17. Kendrick Lamar is a genius.

He’s just a not-terrible rapper within a genre of even better rappers. Watch Desus and Mero slaughter Kendrick’s “i” video at the 15:30 mark to become enlightened.

18. What are collard greens?

The lettuce of my forefathers.

19. My hair is so nappy.

*Takes a deep breath*

20. Can you come to school with an afro?

One, I relax my hair. Two, if someone does not already wear a natural hairstyle, do not turn the act into a dare or spectacle. Do we have to go over the zoo animal thing again?

21. Yeah, I voted for Obama.

That’s great. My dad voted for Bill Clinton.

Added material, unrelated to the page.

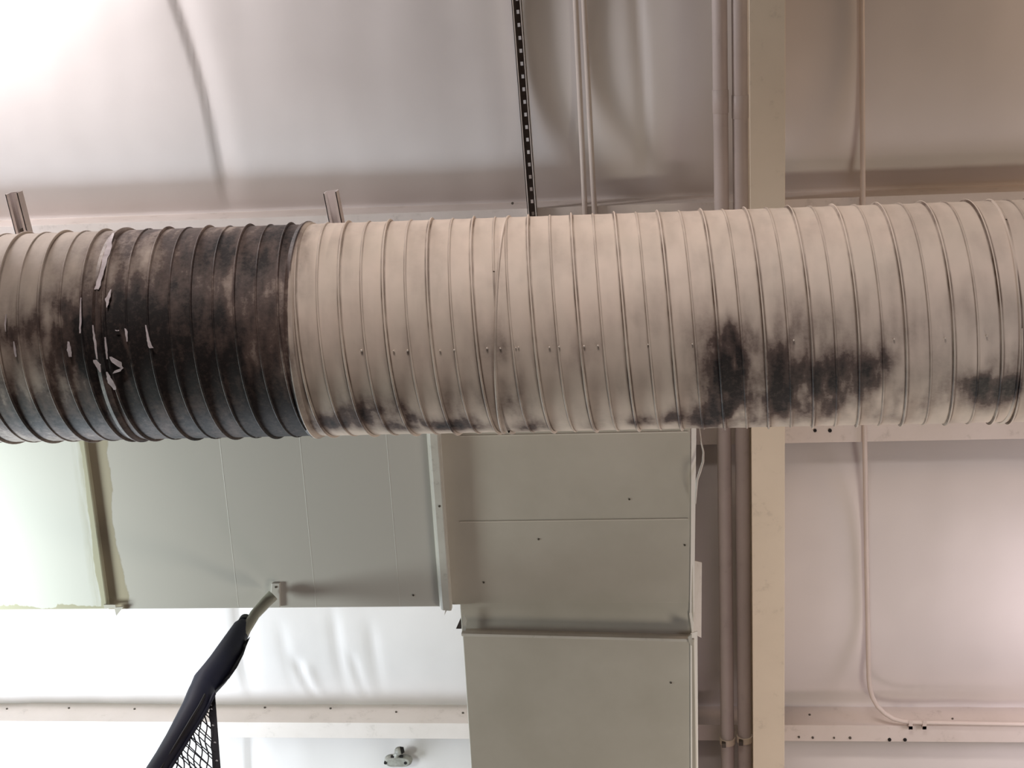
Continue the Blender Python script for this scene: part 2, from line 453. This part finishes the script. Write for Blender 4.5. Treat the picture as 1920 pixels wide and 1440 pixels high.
# a seam's x at theta 0 per section, read off the photograph
PH = [hit(112, 610)[0], hit(281, 610)[0], hit(632, 590)[0], hit(1340, 590)[0], hit(1340, 590)[0]]
PH = [hit(74, 610)[0], hit(279, 610)[0], hit(806, 610)[0], hit(1344, 610)[0], hit(1344, 610)[0] + .05]
SL = ['grey stained duct length at the left edge', 'soot-blackened duct length', 'clean beige duct length', 'long beige duct length with dark stains underneath', None]
root = thing('spiral_duct', 'large round spiral-seamed sheet metal duct, soot-blackened at its left end', 'duct', (0, YD, z(HD) - RD))
NT = 200
for i in range(5):
    x0, x1 = XJ[i], XJ[i+1]
    vis0, vis1 = max(x0, hit(-60, 610)[0]), min(x1, hit(1990, 610)[0])
    xs = []; x = x0
    while x < x1 - .001: xs.append(x); x += .006 if (vis0 - .01 < x < vis1) else .05
    xs.append(x1)
    vs = []
    for x in xs:
        for k in range(NT):
            th = -PI + 2*PI*k/NT
            u = (x - PH[i]) / PITCH - th / (2*PI); u -= math.floor(u)
            dr = .0003 * math.cos(4*PI*u) + .0008 * noise.noise(Vector((x*7, th*2, 3)))
            vs.append(dpt(x, th, RD + dr - .0015))
    fs = [[j*NT+k, j*NT+(k+1)%NT, (j+1)*NT+(k+1)%NT, (j+1)*NT+k] for j in range(len(xs)-1) for k in range(NT)]
    sec = MB().add(vs, fs, True).build('duct_length', M_duct, root)
    if SL[i]: sec['label'] = SL[i]
    set_soot(sec); set_helix(sec, PH[i])
    a = helix(x0 + .004, x1 - .004, PH[i], 0, SEAMP).build('spiral_seam', M_duct, sec); set_soot(a)
    b = helix(x0 + .004, x1 - .004, PH[i], .5, RIBP).build('stiffening_rib', M_duct, sec); set_soot(b)
    for q in (a, b):
        uv = q.data.uv_layers.new(name='helix'); n = len(q.data.loops)
        np_ = len(SEAMP) if q is a else len(RIBP)
        fl = []
        for l in q.data.loops: fl += [((0.0 if q is a else .5) if l.vertex_index % np_ < 2 else .22), 0]
        uv.data.foreach_set('uv', fl)
# joint bands
for j in (1, 2, 3, 4):
    x = XJ[j]; prof = [(-.014, -.002), (-.012, .003), (-.004, .0035), (-.001, .0075), (.002, .0075), (.004, .0035), (.012, .003), (.014, -.002)]
    if j > 2: prof = [(-.0045, -.001), (-.002, .003), (-.0005, .0045), (.0015, .004), (.0035, -.001)]
    pts = []; fr = []
    tilt = {1: .012, 2: .004, 3: .016, 4: .012}[j]
    for k in range(91):
        th = -PI + 2*PI*k/90
        pts.append(dpt(x + tilt * math.sin(th) * (-1 if j == 3 else 1), th)); fr.append((Vector((1,0,0)), fv*math.cos(th)+gv*math.sin(th)))
    b = MB().sweep(pts, fr, prof, False).build('joint_band', M_duct, root)
    set_soot(b); uv = b.data.uv_layers.new(name='helix'); uv.data.foreach_set('uv', [.22, 0] * len(b.data.loops))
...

22. Your neighborhood is scary…

This has been said to me countless times by friends visiting my apartment, which is located in a historically black neighborhood. No, the area is not scary. You just aren’t used to seeing that many black people together on one block.

23. So where in Africa is your family from?

PLEASE WITH THIS. WE’RE FROM NEW JERSEY.

24. I bet you love Empire.

Yeah, I do. It’s a really great show.

25. Are you Kwanzaan?

Kwanzaa is not a religious holiday.

26. 12 Years a Slave made me cry.

Years ago my dad and I were the only black people in a movie theatre audience while the trailer for Django Unchained played. A few people craned their necks to look over at us, and my dad was like, “Awkwaarrdd!” ¯\_(ツ)_/¯

27. I’m so tan I’m basically black.

It would take a little bit more than that. However it’s hard to ignore that people love big lips, tan skin, and jiggly butts while still sustaining a deeply rooted disdain for the people that naturally possess them…

28. Do you play basketball?

No, I’m terrible at all sports. Why do you ask?

29. I don’t want to sound racist but…

*Usually followed by something super racist*

30. You’re like my whitest black friend.

Okay, bye.

If any of the above phrases have left your lips, consider this an opportunity to be cleansed of your sins and start anew.

Commenters, did I miss anything? Has anyone asked to touch your hair today?